What an exciting life you’ve led!! I got into similar problems on my first or second date which turned out to be in the Orange Hall in Dalmarnock, not a venue I’d normally frequent.
Ferra Tim like yersel, that wiz a bampot kindae hing tae dae.
Very good, and all true (except the excellent Irish showband of course).
There was one good Irish Showband – I can’t remember their name – and the Grantown gig was big enough to hire them.
U2 perhaps.
Maybe their Dads.
Hi Roddy, read your story with interest – I became Mrs. Calder Junior in 1971 and I was going with Jim from 18 months before. Cant say I remember you and have been thinking of any names from that time – there was a Kevin McNeish from Elgin who was a waiter and of course you will remember “Annie” and Gordon Wood. The girls names I recall are Doris,- from Cromdale, Helen from Dalwhinnie, Helen Sutherland, Freda Reid from Cromdale and Lillias Monroe.There were several others but they were seasonal, the ones mentioned were permanent. Sadly Mrs. Calder or Jim are not with us any more and the Waterford is now a block of flats, but the memories of these days will remain in the generation of that time for ever. floracalder@hotmail.co.uk
Hi Flora,
Thank you very much for your Comment and update. I remember Lillias, and I think one of the Helens, but not the other names you mention.
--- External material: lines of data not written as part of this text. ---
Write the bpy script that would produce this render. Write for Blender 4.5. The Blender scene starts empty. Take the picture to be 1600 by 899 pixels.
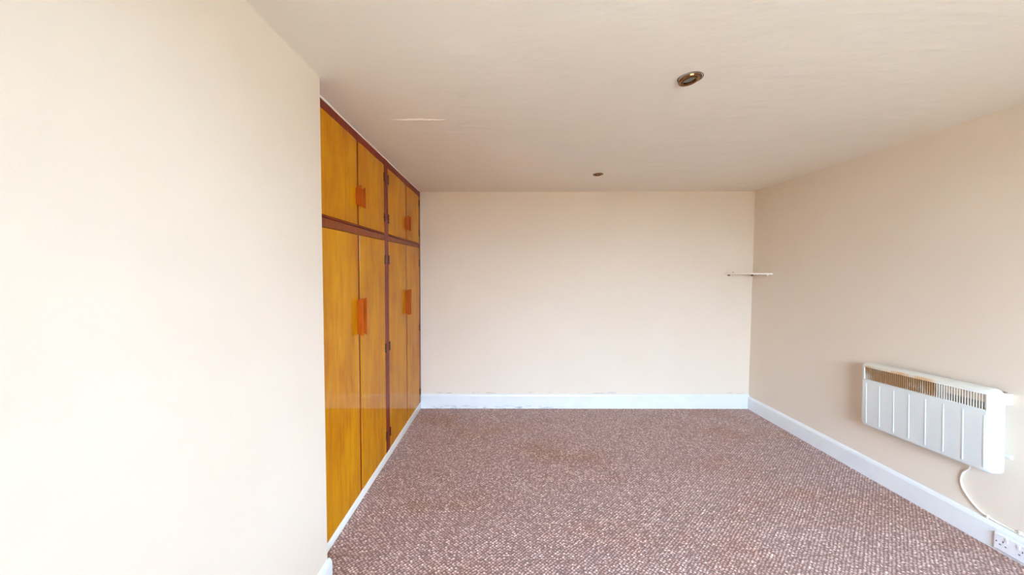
import bpy, bmesh, math, random
from mathutils import Vector, Matrix, noise
random.seed(7)
S = bpy.context.scene
COL = S.collection

# ------------------------------------------------------------------ camera
FPX, YAW, PITCH, ROLL = 557.5, 0.00977, 0.04075, 0.00515      # focal length in pixels of a 1600 px wide frame
CAMZ = 1.5
def cam_axes():
    cy, sy = math.cos(YAW), math.sin(YAW); cp, sp = math.cos(PITCH), math.sin(PITCH)
    fw = Vector((sy*cp, cy*cp, -sp)); r0 = Vector((cy, -sy, 0)); u0 = r0.cross(fw)
    r = r0*math.cos(ROLL) + u0*math.sin(ROLL); u = u0*math.cos(ROLL) - r0*math.sin(ROLL)
    return r, u, fw
r_, u_, f_ = cam_axes()
cd = bpy.data.cameras.new('camera'); cam = bpy.data.objects.new('camera', cd); COL.objects.link(cam)
cd.sensor_fit = 'HORIZONTAL'; cd.sensor_width = 36; cd.lens = 36*FPX/1600; cd.clip_start = 0.02
cam.matrix_world = Matrix(((r_.x, u_.x, -f_.x, 0), (r_.y, u_.y, -f_.y, 0), (r_.z, u_.z, -f_.z, CAMZ), (0, 0, 0, 1)))
S.camera = cam

# ------------------------------------------------------------------ daylight, exposure
EXPOSURE = 3.5
S.view_settings.view_transform = 'Standard'; S.view_settings.look = 'None'
S.view_settings.gamma = 1; S.view_settings.use_curve_mapping = False
S.view_settings.exposure = EXPOSURE
S.cycles.use_denoising = True
S.cycles.max_bounces = 16; S.cycles.diffuse_bounces = 12; S.cycles.glossy_bounces = 6; S.cycles.transparent_max_bounces = 12
S.cycles.sample_clamp_indirect = 8
world = bpy.data.worlds.new('overcast_sky'); S.world = world; world.use_nodes = True
wn = world.node_tree; wn.nodes.clear()
def wnode(t, **k):
    n = wn.nodes.new(t)
    for a, b in k.items(): setattr(n, a, b)
    return n
tc = wnode('ShaderNodeTexCoord'); sp = wnode('ShaderNodeSeparateXYZ'); rp = wnode('ShaderNodeValToRGB')
bg = wnode('ShaderNodeBackground'); wo = wnode('ShaderNodeOutputWorld')
wn.links.new(tc.outputs['Generated'], sp.inputs[0]); wn.links.new(sp.outputs['Z'], rp.inputs[0])
wn.links.new(rp.outputs[0], bg.inputs['Color']); wn.links.new(bg.outputs[0], wo.inputs[0])
rp.color_ramp.elements[0].position = 0.0; rp.color_ramp.elements[0].color = (.62, .79, 1.0, 1)
rp.color_ramp.elements[1].position = 0.5; rp.color_ramp.elements[1].color = (.56, .75, 1.0, 1)
bg.inputs['Strength'].default_value = 5.0

# ------------------------------------------------------------------ room dimensions (metres; camera stands at the origin)
H, D = 2.40, 3.906           # ceiling height, back wall
XC, XR, XN, YN = -0.965, 2.686, -0.879, 1.703      # cabinet front, right wall, near left wall face and its end
YR = -1.25                   # wall behind the camera, with the window
WX0, WX1, WZ0, WZ1 = 0.20, 2.05, 0.80, 2.20        # window opening behind the camera
SY0, SY1, SZ0, SZ1 = -1.00, -0.35, 0.90, 2.05       # unseen side window, added in the right wall to brighten the left wall

# daylight portals fill the window openings
pl = bpy.data.lights.new('window_portal', 'AREA'); pl.shape = 'RECTANGLE'; pl.size = WX1-WX0; pl.size_y = WZ1-WZ0
pl.cycles.is_portal = True
po = bpy.data.objects.new('window_portal', pl); COL.objects.link(po)
po.location = ((WX0+WX1)/2, YR-0.13, (WZ0+WZ1)/2); po.rotation_euler = (math.radians(90), 0, 0)
pl = pl.copy(); pl.size = SZ1-SZ0; pl.size_y = SY1-SY0  # portal of the added side window
po = bpy.data.objects.new('window_portal', pl); COL.objects.link(po)
po.location = (XR+0.13, (SY0+SY1)/2, (SZ0+SZ1)/2); po.rotation_euler = (0, math.radians(90), 0)

def ceil_z(x, y):
    t = min(max((y-1.7)/2.2, 0), 1); s = min(max((XR-x)/3.65, 0), 1.1)
    z = H + t*(.005-.034*s)
    z += .0035*noise.noise(Vector((x*1.1, y*2.2, 3.1))) + .0015*noise.noise(Vector((x*2.5, y*6, 8.1)))
    return z

# ------------------------------------------------------------------ materials
class NT:
    def __init__(s, name):
        s.m = bpy.data.materials.new(name); s.m.use_nodes = True; s.t = s.m.node_tree
        s.b = s.t.nodes['Principled BSDF']
        s.tc = s.t.nodes.new('ShaderNodeTexCoord')
    def n(s, t, ins=None, **k):
        o = s.t.nodes.new(t)
        for a, b in k.items(): setattr(o, a, b)
        for a, v in (ins or {}).items():
            if isinstance(v, bpy.types.NodeSocket): s.t.links.new(v, o.inputs[a])
            else: o.inputs[a].default_value = v
        return o
    def link(s, a, b): s.t.links.new(a, b)
    def coords(s, scale=(1, 1, 1), kind='Object', loc=(0, 0, 0), rot=(0, 0, 0)):
        return s.n('ShaderNodeMapping', {0: s.tc.outputs[kind], 'Scale': scale, 'Location': loc, 'Rotation': rot}).outputs[0]
    def noise(s, co, scale, detail=3, rough=.55, dist=0):
        return s.n('ShaderNodeTexNoise', {'Vector': co, 'Scale': scale, 'Detail': detail, 'Roughness': rough, 'Distortion': dist}).outputs['Fac']
    def ramp(s, fac, stops, interp='LINEAR'):
        r = s.n('ShaderNodeValToRGB', {0: fac}); r.color_ramp.interpolation = interp
        e = r.color_ramp.elements
        while len(e) < len(stops): e.new(.5)
        for i, (p, c) in enumerate(stops):
            e[i].position = p; e[i].color = (*c, 1) if len(c) == 3 else c
        return r.outputs[0]
    def mix(s, fac, a, b, mode='MIX'):
        o = s.n('ShaderNodeMix', data_type='RGBA', blend_type=mode)
        for i, v in ((0, fac), (6, a), (7, b)):
            if isinstance(v, bpy.types.NodeSocket): s.link(v, o.inputs[i])
            else: o.inputs[i].default_value = v if i == 0 else (*v, 1)
        return o.outputs[2]
    def math(s, op, a, b=0, c=0):
        o = s.n('ShaderNodeMath', operation=op)
        for i, v in enumerate((a, b, c)):
            if isinstance(v, bpy.types.NodeSocket): s.link(v, o.inputs[i])
            else: o.inputs[i].default_value = v
        return o.outputs[0]
    def smooth(s, v, lo, hi):
        return s.n('ShaderNodeMapRange', {0: v, 1: lo, 2: hi}, interpolation_type='SMOOTHSTEP').outputs[0]
    def xyz(s, kind='Object'):
        return s.n('ShaderNodeSeparateXYZ', {0: s.tc.outputs[kind]}).outputs
    def bump(s, h, strength, dist):
        s.link(s.n('ShaderNodeBump', {'Height': h, 'Strength': strength, 'Distance': dist}).outputs[0], s.b.inputs['Normal'])
    def set(s, color=None, rough=None, **k):
        for key, v in (('Base Color', color), ('Roughness', rough), *k.items()):
            if v is None: continue
            key = key.replace('_', ' ')
            if isinstance(v, bpy.types.NodeSocket): s.link(v, s.b.inputs[key])
            else: s.b.inputs[key].default_value = (*v, 1) if isinstance(v, tuple) and len(v) == 3 else v
        return s.m

PAINT = (.775, .697, .59)
def paint(name, base=PAINT, marks=True):
    t = NT(name)
    n = t.noise(t.coords(), 1.3, 4)
    c = t.mix(t.smooth(n, .35, .7), base, tuple(v*w for v, w in zip(base, (.975, .965, .95))))
    if marks:       # small scuffs and nail marks
        s = t.noise(t.coords(), 26, 2)
        c = t.mix(t.math('MULTIPLY', t.smooth(s, .79, .83), .5), c, (.35, .28, .22))
    h = t.math('ADD', t.noise(t.coords(), 220, 2), t.math('MULTIPLY', t.noise(t.coords(), 9, 3), 2.0))
    t.bump(h, .22, .0012)
    return t.set(c, .62, Specular_IOR_Level=.3)
M = {}
M['wall'] = paint('cream_wall_paint')
def wall_back_mat():
    t = NT('cream_wall_paint_scuffed')
    n = t.noise(t.coords(), 1.1, 4); x = t.xyz()
    c = t.mix(t.smooth(n, .35, .7), PAINT, tuple(v*w for v, w in zip(PAINT, (.975, .965, .95))))
    band = t.math('MULTIPLY', t.smooth(x[2], .160, .166), t.math('SUBTRACT', 1, t.smooth(x[2], .17, .19)))
    sc = t.noise(t.coords((7, 7, 40)), 1, 4)
    c = t.mix(t.math('MULTIPLY', t.math('MULTIPLY', band, t.smooth(sc, .56, .66)), .5), c, (.3, .31, .33))
    h = t.math('ADD', t.noise(t.coords(), 220, 2), t.math('MULTIPLY', t.noise(t.coords(), 7, 3), 2.0))
    t.bump(h, .22, .0012)
    return t.set(c, .62, Specular_IOR_Level=.3)
M['wall_back'] = wall_back_mat()
def ceiling_mat():
    t = NT('ceiling_paint')
    n = t.noise(t.coords(), 1.0, 5)
    c = t.mix(t.smooth(n, .35, .7), (.82, .778, .69), (.80, .755, .66))
    w = t.noise(t.coords((.7, 2.6, 1)), 1.2, 3, .5, .5)
    ridge = t.math('SUBTRACT', 1, t.math('MULTIPLY', t.math('ABSOLUTE', t.math('SUBTRACT', w, .5)), 9))
    ridge = t.math('MULTIPLY', t.math('MAXIMUM', ridge, 0), t.smooth(t.noise(t.coords((1, 1, 1), loc=(2.3, .4, 0)), .9, 2), .42, .62))
    h = t.math('ADD', t.math('MULTIPLY', ridge, 1.0), t.math('ADD', t.math('MULTIPLY', t.noise(t.coords(), 160, 2), .25), t.math('MULTIPLY', t.noise(t.coords((1, 2.2, 1)), 5, 3), 2.2)))
    t.bump(h, .42, .004)
    return t.set(c, .7, Specular_IOR_Level=.25)
M['ceiling'] = ceiling_mat()
def gloss_white(name, col=(.80, .84, .86), smudge=0):
    t = NT(name)
    n = t.noise(t.coords(), 6, 4)
    c = t.mix(t.smooth(n, .4, .7), col, tuple(v*.96 for v in col))
    if smudge:
        x = t.xyz()
        low = t.math('SUBTRACT', 1, t.smooth(x[2], .01, .05))
        sm = t.noise(t.coords((9, 9, 45)), 1, 5, .7)
        mid = t.math('MULTIPLY', t.smooth(x[0], -.9, -.75), t.math('SUBTRACT', 1, t.smooth(x[0], .4, .75)))
        c = t.mix(t.math('MULTIPLY', t.math('MULTIPLY', low, mid), t.math('MULTIPLY', t.smooth(sm, .5, .62), .75)), c, (.22, .26, .30))
    t.bump(t.noise(t.coords((1, 1, 4)), 30, 3), .15, .001)
    return t.set(c, .38, Coat_Weight=.15, Coat_Roughness=.2)
M['base_white'] = gloss_white('white_gloss_paint')
M['base_back'] = gloss_white('white_gloss_paint_smudged', (.75, .80, .82), 1)
M['plinth'] = gloss_white('white_plinth_paint', (.86, .88, .82))

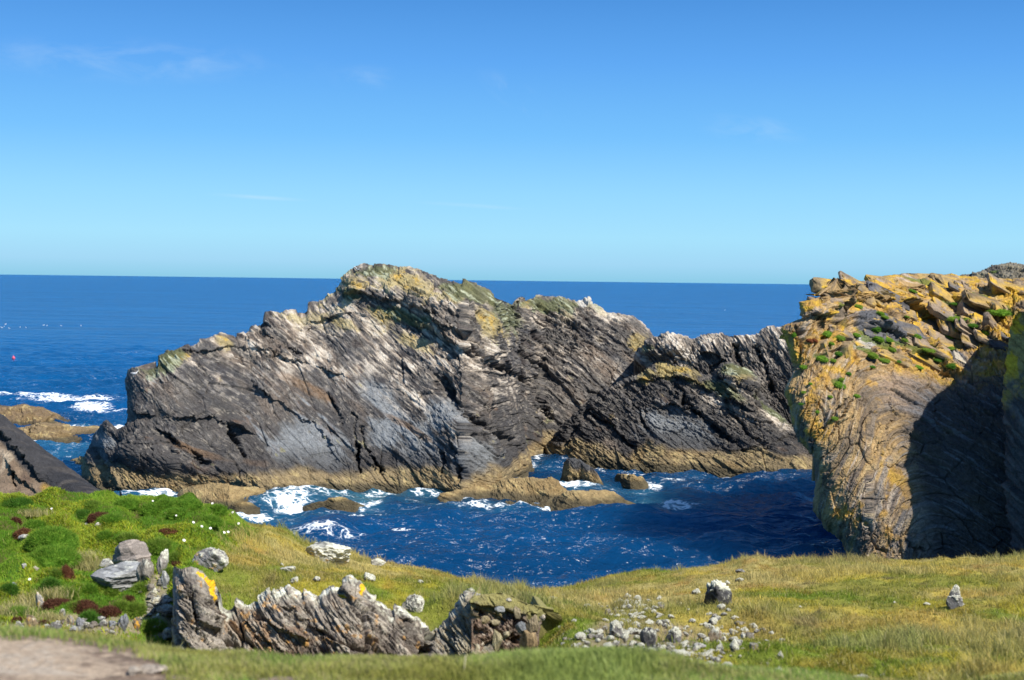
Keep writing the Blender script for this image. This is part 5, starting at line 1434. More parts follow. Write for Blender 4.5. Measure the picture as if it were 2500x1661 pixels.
# (label, px, foot py, width, height, options)
BIG = [
    ('big grey-pink banded boulder sitting in the green mound', 322, 1405, 112, 84, dict(sub=5, facets=9, crust=0, base=(.30, .255, .22), lamin=1.0, dip=-12, depth=.8)),
    ('pale blue-grey ledge of rock below the banded boulder', 288, 1436, 134, 52, dict(sub=5, facets=12, crust=.1, base=(.34, .34, .33), lamin=.6, dip=15, crustcol=(.5, .5, .42))),
    ('grey rock wedged at the lower right of the banded boulder', 352, 1422, 46, 56, dict(sub=4, facets=10, crust=.1, base=(.30, .27, .22), lamin=.9, dip=60)),
    ('small grey rock left of the banded boulder', 262, 1390, 38, 24, dict(base=(.42, .41, .38), crust=.2)),
    ('upright ribbed rock between the banded boulder and the outcrop', 396, 1405, 28, 64, dict(sub=4, base=(.34, .31, .27), lamin=1.2, dip=80, crust=.3, facets=8)),
    ('small standing grey stone left of the dark cleft', 402, 1440, 22, 44, dict(base=(.42, .42, .40), crust=.1, dip=70, lamin=.8)),
    ('wedge-shaped grey rock with white lichen above the outcrop', 512, 1392, 92, 50, dict(sub=5, facets=8, base=(.33, .31, .29), crust=.35, tilt=.35, lamin=.5, orange=.15)),
    ('large pale lichened slab sloping into the turf edge by the water', 800, 1373, 118, 50, dict(sub=5, facets=7, base=(.50, .49, .43), crust=.55, tilt=.38, orange=.22, lamin=.6, crustcol=(.62, .61, .50))),
    ('small pale slab on the turf edge right of the large one', 922, 1382, 40, 18, dict(base=(.52, .5, .44), crust=.5, tilt=.25)),
    ('low white stone alone on the turf above the outcrop', 702, 1398, 40, 14, dict(base=(.5, .48, .43), crust=.7, tilt=.15)),
    ('small white stone just behind the low one on the turf', 688, 1382, 10, 7, dict(crust=.8)),
    ('tilted lichened block above the middle of the outcrop', 1008, 1494, 56, 42, dict(sub=5, base=(.34, .32, .27), crust=.55, tilt=.5, lamin=1.0, facets=9)),
    ('white lichen-topped stone on the turf at the outcrop crest', 902, 1420, 30, 20, dict(crust=.8, shag=.12)),
    ('small shaggy white stone at the top of the central outcrop', 718, 1427, 22, 16, dict(crust=.9, shag=.14)),
    ('small grey and white stone right of the shaggy one', 772, 1424, 20, 14, dict(crust=.4)),
    ('white stone at the corner of the peat lip', 1149, 1454, 22, 18, dict(crust=.8, shag=.12)),
    ('low white stone on the saddle skyline', 1246, 1437, 26, 7, dict(crust=.9)),
    ('small white stone on the turf below the saddle', 1027, 1426, 16, 10, dict(crust=.8)),
    ('large dark boulder with a shaggy white lichen cap', 1755, 1482, 70, 64, dict(sub=5, facets=9, base=(.075, .073, .075), crust=.52, shag=.14, crustcol=(.60, .60, .47), lamin=.4)),
    ('flat white lichen patch stone left of the capped boulder', 1699, 1452, 24, 15, dict(crust=.9, shag=.14)),
    ('white stone up the slope right of the capped boulder', 1806, 1423, 22, 12, dict(crust=.8)),
    ('tiny white stone touching the capped boulder', 1776, 1428, 14, 11, dict(crust=.8)),
    ('dark grey slab stone high on the right slope', 1808, 1402, 24, 10, dict(crust=.1, base=(.25, .24, .23))),
    ('tall dark stone with white blotches amid the rubble', 1583, 1586, 42, 54, dict(sub=5, base=(.13, .125, .125), crust=.30, tilt=.2, facets=9)),
    ('grey slab lying at the foot of the tall blotched stone', 1598, 1600, 34, 18, dict(base=(.17, .165, .16), crust=.1)),
    ('grey stone with a white crest right of the tall blotched one', 1645, 1569, 42, 38, dict(sub=5, base=(.20, .19, .18), crust=.48, shag=.13, facets=8)),
    ('smooth tan boulder in the right cluster of rubble', 1745, 1570, 34, 32, dict(base=(.38, .29, .19), crust=.2, facets=14)),
    ('dark brown stone beside the smooth tan boulder', 1768, 1572, 20, 18, dict(base=(.14, .11, .09), crust=.2)),
    ('dark-sided white stone at the lower left of the rubble', 1508, 1555, 42, 38, dict(sub=5, base=(.16, .15, .145), crust=.55, shag=.13)),
    ('flat pale slab lying on the turf in the rubble', 1708, 1583, 34, 11, dict(base=(.42, .40, .38), crust=.3, facets=7)),
    ('small dark stone with a white top alone on the turf', 1738, 1525, 18, 14, dict(base=(.09, .09, .09), crust=.5)),
    ('white stone casting a dark hollow in the right cluster', 1793, 1594, 26, 34, dict(crust=.7, base=(.12, .12, .12), shag=.14)),
    ('pale triangular slab at the bottom of the rubble', 1575, 1612, 48, 22, dict(base=(.42, .37, .29), crust=.3, tilt=.4)),
]
for k, (lab, px, py, w, h, kw) in enumerate(BIG):
    kw = dict(kw)
    put_stone('boulder' if w > 60 else 'stone', lab, px, py, w, h, 40 + k, **kw)
# the two-part lichened stone on the right slope
put_stone('stone', 'squat grey stone with a white lichened shoulder, on the right slope', 2333, 1491, 48, 36, 101, sub=5, base=(.20, .195, .19), crust=.42, shag=.14, facets=9)
put_stone('stone', 'upright white-tipped stone standing behind the squat one on the right slope', 2331, 1464, 26, 36, 102, sub=5, base=(.24, .235, .23), crust=.6, shag=.12, facets=8)
RUB = [(460, 1045, 100, 70), (640, 1040, 70, 70), (560, 990, 70, 50), (700, 945, 55, 45), (850, 905, 60, 50), (640, 975, 70, 45), (1120, 885, 95, 50), (1270, 878, 100, 50), (1210, 832, 55, 40), (1330, 825, 50, 45), (965, 830, 50, 35), (920, 865, 60, 40), (1050, 830, 80, 35), (960, 1095, 70, 60), (870, 1110, 70, 35), (720, 1130, 90, 80), (800, 1105, 80, 70), (540, 1100, 40, 40),
       (300, 1110, 50, 40), (400, 1105, 70, 40), (250, 1118, 40, 30), (280, 950, 75, 45), (1260, 1130, 60, 35), (1170, 1175, 120, 60), (1240, 1210, 110, 60), (1310, 1200, 80, 70), (1430, 1195, 160, 60), (1630, 1045, 100, 80), (1670, 1060, 50, 60), (1840, 1030, 80, 60), (1940, 1005, 100, 90), (2080, 1040, 100, 90), (2035, 960, 80, 50), (1985, 900, 125, 50), (1960, 1095, 120, 60),
       (1800, 1160, 70, 90), (2130, 1130, 110, 70), (1730, 1155, 60, 40), (1670, 1200, 110, 45), (1760, 1250, 100, 60), (1700, 1305, 110, 70), (1590, 1285, 70, 50), (1520, 1290, 80, 40), (1565, 1228, 40, 30), (1870, 1305, 90, 50), (1990, 1335, 70, 60), (2340, 1370, 50, 70), (1690, 800, 60, 35), (1530, 868, 65, 40), (1880, 765, 45, 30), (1668, 718, 26, 36), (130, 640, 70, 25), (190, 640, 90, 26), (295, 612, 32, 18), (1110, 770, 70, 50), (1000, 975, 75, 60), (1010, 925, 80, 45), (890, 1050, 60, 70), (940, 985, 60, 50), (2300, 985, 50, 25), (2250, 1055, 40, 20), (1380, 1150, 60, 25), (1490, 1140, 40, 20), (700, 850, 60, 25), (400, 870, 50, 30), (800, 750, 50, 35), (520, 720, 80, 30), (640, 705, 26, 20)]
vm = {}
for k in range(12):
    crust = [.75, .85, .6, .9, .5, .7, .35, .8, .2, .9, .6, .05][k]
    basec = [(.28, .26, .23), (.4, .37, .32), (.2, .19, .18), (.34, .30, .25)][k % 4]
    V, F, C = stone_mesh(200 + k, 4, 6 + k % 3, (1, .8, .75), crust=crust, shag=.11 if k % 2 else .05, base=basec)
    proto = mesh_obj('rubble_stone', V, F, M_stone, C)
    vm[k] = proto.data
    bpy.data.objects.remove(proto)
rs2 = random.Random(5)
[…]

I also remember Kenny. I didn’t want to mention too many people by real name in that short story, and some of them are made up, or at least I can’t remember their names. I’m sure the wee chap wasn’t called Jock and I can’t remember if the other lad was Glen. It was just supposed to be an amusing story rather than anything accurate.
There are a few other short stories on the blog of similar varying accuracy, e.g. https://roddymacleod.wordpress.com/2012/01/01/a-night-at-the-border-a-short-story/ and https://roddymacleod.wordpress.com/2010/08/27/the-most-satisfying-moment-of-my-life-are-you-taking-the-piss/
Thank you for taking the time to Comment.